Since the advent of contracts between EAI and the public schools, at least two more private-management companies have entered the market. Whittle Communications, which launched the Edison Project, a plan to construct 1,000 for-profit private schools, also intends to offer its services to public schools, including charter schools. According to Benno Schmidt, president of Edison, "We're going to bring our design to public schools where we're wanted, where we're invited and where we're given freedom."[75] Another start-up company, Alternative Public Schools, Inc. (APSI), based in Nashville, also offers management and curriculum-development services. Like EAI, APSI would provide management and curriculum-development services. Unlike its competitor, however, APSI plans to hire and train its own teachers to staff the public schools.

Not all private-management efforts are comprehensive in scope. Many school districts contract with management consultants for specific needs. The Detroit Public Schools, for example, contracts with Wilkerson & Associates to assist Detroit's 24 "Empowered Schools" in making the transition from conventional operation to autonomous charter schools. The consulting firm is assisting with team building as the school develops a new governance structure.
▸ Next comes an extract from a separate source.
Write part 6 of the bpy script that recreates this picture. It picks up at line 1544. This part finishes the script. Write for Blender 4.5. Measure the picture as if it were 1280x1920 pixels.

It has established an automated financial-management system and helps the schools manage a competitive bidding process for purchasing goods and services. "We make sure we do knowledge transfer as well so [public administrators] can acquire the skills they need to do the work after our contract expires," says Wilkerson consultant Renee Bundy.[76] "The involvement with an outside firm was the major factor in helping these educators and parents at the schools be able to really concentrate on teaching children," says Larry Patrick, board member and past president of the Detroit Board of Education.[77]

The efforts of these private firms and the public schools in partnership with them signal a shift in the way schools manage administrative and instructional operations. Such services have traditionally been handled in-house, but with public pressure for school improvement, more schools may tap into the expertise and flexibility that private sector management firms can provide.